Saturday, December 22, 2012

Ready for Christmas ...

The great American consumption binge that is Christmas in is full flower on Mission Street in San Francisco. This segment of the street is the city's equivalent of Delancey Street in New York, a jumble of discount bazaars offering cheap Chinese imprts.

gendered toys.JPG
I thought of this display when I read this:

IMAGINE walking into the toy department and noticing several distinct aisles. In one, you find toys packaged in dark brown and black, which include the “Inner-City Street Corner” building set and a “Little Rapper” dress-up kit. In the next aisle, the toys are all in shades of brown and include farm-worker-themed play sets and a “Hotel Housekeeper” dress.

If toys were marketed solely according to racial and ethnic stereotypes, customers would be outraged, and rightfully so. Yet every day, people encounter toy departments that are rigidly segregated — not by race, but by gender. There are pink aisles, where toys revolve around beauty and domesticity, and blue aisles filled with toys related to building, action and aggression. ...

Elizabeth Sweet, NY Times.

The whole is worth reading. Apparently gender-based toy marketing has made a big comeback.

This trend makes me ache for the child who doesn't fit the gender stereotypes. By enforcing this division, we say to many children that they are no good at being part of their own society.

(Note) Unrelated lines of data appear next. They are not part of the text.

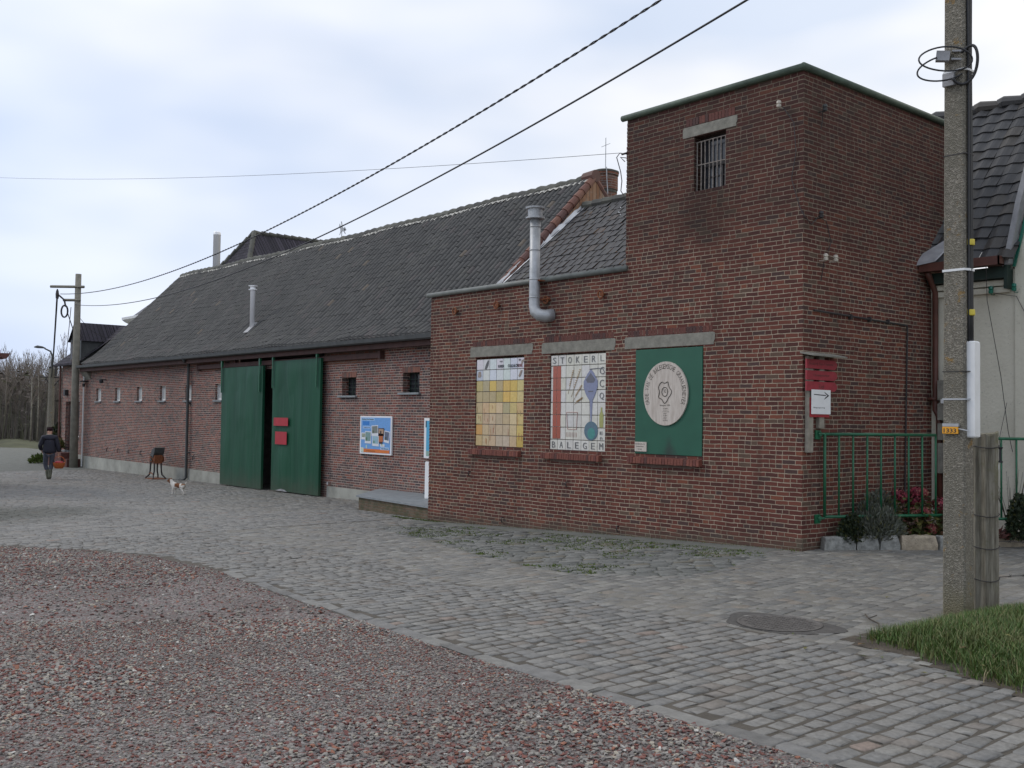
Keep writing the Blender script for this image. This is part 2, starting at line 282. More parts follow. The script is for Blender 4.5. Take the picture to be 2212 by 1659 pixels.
M['pebble'] = island('crushed stone and brick', [(5, (.225, .205, .185, 1)), (4, (.29, .27, .24, 1)), (2.5, (.16, .145, .138, 1)), (2.3, (.215, .082, .062, 1)), (2.0, (.165, .064, .054, 1)), (.9, (.30, .125, .075, 1)), (1.6, (.38, .34, .27, 1)), (.2, (.60, .58, .53, 1))], .75, 30, .25, 0, 60, gtint)
M['soil'] = plain('bare soil', (.085, .068, .05, 1), .95, var=.5, scale=8, bump=.02)
s = NT('mulch'); P = s.pos(); M['mulch'] = s.fin(s.ramp(s.noise(P, 25, 4, .7), [(.3, (.06, .022, .012, 1)), (.6, (.15, .06, .028, 1)), (.8, (.20, .12, .05, 1))]), .95); 
M['field'] = plain('field grass', (.075, .078, .038, 1), .95, var=.45, scale=.6)
M['kerb'] = island('kerb stones', [(3, (.195, .19, .18, 1)), (2, (.225, .218, .20, 1)), (1, (.165, .16, .15, 1))], .75, 12, .35, .006, 60)
M['rockgrey'] = plain('grey edging stone', (.27, .27, .25, 1), .85, var=.5, scale=12, bump=.012)
M['rocktan'] = plain('tan edging stone', (.36, .30, .22, 1), .85, var=.4, scale=9, bump=.012)
def grass_tint(s, P, col): return s.mix(s.math('MULTIPLY', s.sstep(s.noise(P, 3.2, 4, .6), .48, .7), .5), col, (.12, .12, .035, 1))
M['grass'] = island('verge grass', [(4, (.075, .135, .022, 1)), (3, (.10, .17, .032, 1)), (2, (.05, .095, .016, 1)), (1.6, (.19, .18, .06, 1)), (.9, (.28, .23, .12, 1))], .55, 9, .3, 0, 60, grass_tint)
M['moss'] = island('moss tufts', [(3, (.080, .120, .014, 1)), (2, (.060, .090, .012, 1)), (1, (.12, .14, .03, 1))], .9, 20, .3)
M['lav'] = island('lavender leaves', [(3, (.115, .125, .095, 1)), (2, (.15, .16, .13, 1)), (2, (.07, .08, .05, 1)), (1, (.13, .13, .05, 1))], .8, 20, .3)
M['box'] = island('dark evergreen leaves', [(3, (.018, .03, .012, 1)), (2, (.03, .045, .016, 1)), (.6, (.09, .09, .02, 1))], .6, 20, .3)
M['leaf'] = island('hydrangea leaves', [(3, (.085, .11, .025, 1)), (2, (.15, .14, .035, 1)), (1.5, (.055, .065, .02, 1)), (1, (.16, .09, .04, 1))], .6, 10, .3)
M['petal'] = island('faded crimson petals', [(3, (.20, .016, .035, 1)), (3, (.28, .03, .055, 1)), (2, (.12, .014, .026, 1)), (1, (.38, .16, .12, 1))], .7, 10, .3)
M['petal2'] = island('faded pink petals', [(3, (.36, .13, .10, 1)), (3, (.28, .04, .05, 1)), (2, (.40, .24, .15, 1))], .7, 10, .3)
M['bark'] = island('bare winter trees', [(3, (.20, .165, .14, 1)), (2, (.165, .14, .115, 1)), (1.5, (.24, .20, .17, 1)), (.6, (.16, .155, .10, 1))], .95, 2, .3)  # twig colours lightened to stand in for distance haze
M['barkpale'] = plain('pale bark', (.24, .22, .18, 1), .9, var=.4, scale=3)
M['scrub'] = island('tangled undergrowth', [(3, (.125, .105, .092, 1)), (2, (.10, .092, .075, 1)), (1.5, (.11, .11, .065, 1)), (1, (.16, .132, .11, 1))], .95, 2, .3)
def mossy(s, sp, P, col):
    return s.mix(s.math('MULTIPLY', s.sstep(s.noise(P, 3.5, 5, .7), .42, .62), .8), col, (.085, .085, .045, 1))
M['hiproof'] = brick_mat('coursed dark slates', .16, .26, .022, [(3, (.050, .046, .060, 1)), (2, (.066, .060, .076, 1)), (1, (.038, .035, .044, 1))], (.012, .012, .014, 1), .003, .0, .03)
M['mossybrick'] = brick_mat('mossy platform brick', .0605, .10, .013, [(2, (.16, .11, .075, 1)), (2, (.20, .14, .10, 1)), (1, (.13, .11, .075, 1))], (.19, .18, .13, 1), .004, .0, .01, mossy)
M['asphalt'] = plain('dark asphalt patch', (.095, .088, .080, 1), .9, var=.3, scale=20, bump=.01)
M['castiron'] = plain('worn cast iron', (.13, .12, .11, 1), .6, .2, var=.3, scale=20)
def attr_mat(name, rough=.35, spec=.5):
    s = NT(name); a = s.n('ShaderNodeAttribute', attribute_name='col')
    k = s.ramp(s.noise(s.pos(), 26, 4, .6), [(.3, (.86, .86, .86, 1)), (.7, (1.05, 1.05, 1.05, 1))])
    return s.fin(s.mix(1.0, a.outputs['Color'], k, 'MULTIPLY'), rough, 0, spec)
M['painted'] = attr_mat('painted colours'); M['glaze'] = attr_mat('glazed tile colours', .22)
M['red'] = plain('red notice', (.40, .022, .034, 1), .5, var=.1)
M['redwood'] = plain('red painted board', (.31, .026, .040, 1), .6, var=.2, scale=10)
M['ink'] = plain('black lettering', (.025, .025, .028, 1), .6, var=.1)
M['fadedink'] = plain('faded lettering', (.17, .045, .045, 1), .7, var=.1)
M['carved'] = plain('carved dark lettering', (.10, .085, .07, 1), .8, var=.2)
M['yellow'] = plain('orange number plate', (.75, .34, .02, 1), .4, var=.05)
M['yellowtape'] = plain('yellow tape', (.60, .48, .05, 1), .5)
M['skin'] = plain('skin', (.48, .27, .19, 1), .6, var=.1)
M['navy'] = plain('dark padded jacket', (.017, .018, .032, 1), .75, var=.3, scale=10)
M['jeans'] = plain('grey trousers', (.075, .085, .115, 1), .85, var=.25, scale=12)
M['boots'] = plain('olive rubber boots', (.10, .105, .07, 1), .5, var=.2)
M['shoe'] = plain('dark shoes', (.02, .02, .035, 1), .6)
M['cap'] = plain('maroon cap', (.045, .014, .024, 1), .8)
M['wicker'] = plain('orange wicker', (.50, .13, .03, 1), .7, var=.35, scale=40)
s = NT('white and tan fur'); g = s.n('ShaderNodeTexCoord'); a = s.n('ShaderNodeAttribute', attribute_name='col'); M['fur'] = s.fin(a.outputs['Color'], .9, 0, .2)
M['glassgreen'] = plain('green glass insulator', (.02, .16, .11, 1), .15, var=.2)
M['porcelain'] = plain('porcelain insulator', (.55, .50, .42, 1), .3, var=.3, scale=40)
M['cloth'] = plain('painted sky reflection', (.50, .51, .50, 1), .9, var=.2, scale=12)  # not cloth: pale grey for the sky reflection painted on the barn panes
M['inside'] = plain('dim interior wall', (.20, .18, .17, 1), .95, var=.3)

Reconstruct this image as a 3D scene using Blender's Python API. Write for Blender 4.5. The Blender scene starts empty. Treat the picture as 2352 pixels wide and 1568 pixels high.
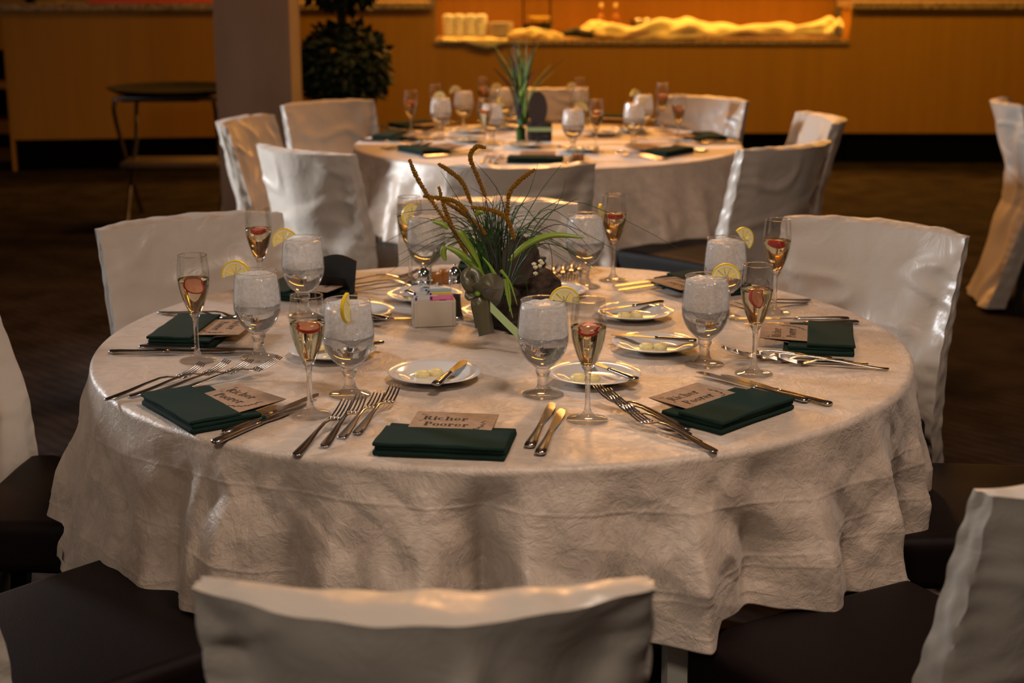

I know. I was a cap-gun waving, sword-fighting, riotous bundle of little girl energy as a child in the 1950s. Curiously it may have been easier to violate gender norms then: those of us who were misfits were just "experimenting"; the adults trusted we'd grow out of it. Nowadays, girls actually can grow up to attend West Point and end up in combat. The society approves. But we still demand they conform to gender stereotypes and even reinforce those with "science."

Is it possible that some contemporary children comfortably outfox the social rules, learn early to play gender as a game of possibilities rather than restrictions, sail through childhood's obstacle course, and emerge comfortably themselves. I've seen a few of these who seem to have little trouble navigating the gender minefield. But I weep at this season for the ones whose way of appearing in the world seems to violate their inner being. This is a tough way to come up.